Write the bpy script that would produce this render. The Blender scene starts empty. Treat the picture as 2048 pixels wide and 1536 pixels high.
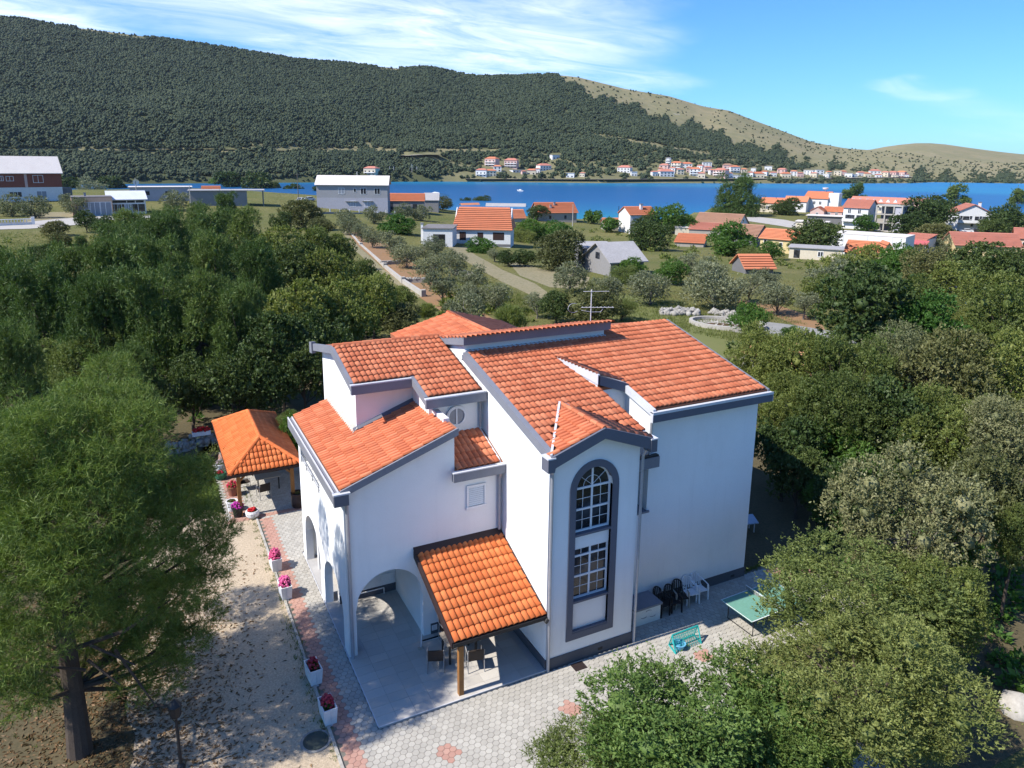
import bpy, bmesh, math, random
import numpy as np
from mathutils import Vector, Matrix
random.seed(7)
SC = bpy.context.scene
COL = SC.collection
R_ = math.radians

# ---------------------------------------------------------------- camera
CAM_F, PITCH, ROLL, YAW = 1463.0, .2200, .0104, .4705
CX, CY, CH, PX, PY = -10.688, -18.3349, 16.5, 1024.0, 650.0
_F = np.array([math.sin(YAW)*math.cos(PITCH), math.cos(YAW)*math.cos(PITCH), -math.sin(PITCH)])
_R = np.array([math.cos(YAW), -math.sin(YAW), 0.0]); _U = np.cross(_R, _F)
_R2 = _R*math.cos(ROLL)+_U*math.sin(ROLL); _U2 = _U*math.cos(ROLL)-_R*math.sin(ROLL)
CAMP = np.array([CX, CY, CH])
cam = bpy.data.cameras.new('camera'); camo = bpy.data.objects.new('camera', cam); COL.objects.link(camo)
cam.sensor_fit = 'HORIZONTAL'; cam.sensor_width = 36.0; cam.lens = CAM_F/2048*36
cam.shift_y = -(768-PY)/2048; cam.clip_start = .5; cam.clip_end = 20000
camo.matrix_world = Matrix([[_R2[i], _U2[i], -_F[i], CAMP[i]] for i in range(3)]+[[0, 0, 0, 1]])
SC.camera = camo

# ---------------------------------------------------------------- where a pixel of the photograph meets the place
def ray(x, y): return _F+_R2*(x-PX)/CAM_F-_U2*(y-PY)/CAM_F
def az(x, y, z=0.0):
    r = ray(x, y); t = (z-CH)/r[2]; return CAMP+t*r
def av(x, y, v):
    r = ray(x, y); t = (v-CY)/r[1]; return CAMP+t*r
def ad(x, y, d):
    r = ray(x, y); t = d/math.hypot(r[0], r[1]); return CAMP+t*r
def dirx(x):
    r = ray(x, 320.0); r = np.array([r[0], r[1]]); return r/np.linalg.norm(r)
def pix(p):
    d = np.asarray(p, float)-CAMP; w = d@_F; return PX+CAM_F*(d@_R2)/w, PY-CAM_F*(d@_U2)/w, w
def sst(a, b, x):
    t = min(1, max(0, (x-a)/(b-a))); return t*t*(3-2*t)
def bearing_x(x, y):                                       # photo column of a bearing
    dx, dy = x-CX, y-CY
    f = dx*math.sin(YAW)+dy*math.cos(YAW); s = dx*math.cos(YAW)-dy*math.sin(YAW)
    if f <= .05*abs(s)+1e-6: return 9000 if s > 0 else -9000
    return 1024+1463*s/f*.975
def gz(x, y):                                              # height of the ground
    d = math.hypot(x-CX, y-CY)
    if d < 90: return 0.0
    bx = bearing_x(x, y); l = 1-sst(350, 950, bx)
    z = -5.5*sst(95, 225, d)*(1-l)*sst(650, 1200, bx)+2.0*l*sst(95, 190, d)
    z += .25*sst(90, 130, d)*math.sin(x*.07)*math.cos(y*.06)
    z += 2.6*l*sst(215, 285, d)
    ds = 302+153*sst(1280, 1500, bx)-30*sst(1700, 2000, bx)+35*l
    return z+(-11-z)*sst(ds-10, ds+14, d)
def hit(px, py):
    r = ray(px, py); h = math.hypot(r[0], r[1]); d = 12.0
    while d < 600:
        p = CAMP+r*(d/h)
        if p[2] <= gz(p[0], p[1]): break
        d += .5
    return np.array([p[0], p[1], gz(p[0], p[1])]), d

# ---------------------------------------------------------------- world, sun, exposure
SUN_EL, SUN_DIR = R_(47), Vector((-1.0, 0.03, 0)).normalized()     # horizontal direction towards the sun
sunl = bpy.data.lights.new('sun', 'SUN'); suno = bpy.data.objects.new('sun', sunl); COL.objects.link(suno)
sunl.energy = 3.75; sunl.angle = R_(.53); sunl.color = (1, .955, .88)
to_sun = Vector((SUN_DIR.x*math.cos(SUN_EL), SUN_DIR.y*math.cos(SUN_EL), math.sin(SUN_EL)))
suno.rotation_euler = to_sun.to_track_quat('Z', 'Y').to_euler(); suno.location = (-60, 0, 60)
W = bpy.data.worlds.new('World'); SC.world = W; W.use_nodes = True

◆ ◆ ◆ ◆

• _TASK PROMPT_
Please reproduce the listing exactly from its opening line through the line that contains "R_ = math.radians", both included, with all pictures omitted.

• _RESULT OF THE EXERCISE_
Write the bpy script that would produce this render. The Blender scene starts empty. Treat the picture as 2048 pixels wide and 1536 pixels high.
import bpy, bmesh, math, random
import numpy as np
from mathutils import Vector, Matrix
random.seed(7)
SC = bpy.context.scene
COL = SC.collection
R_ = math.radians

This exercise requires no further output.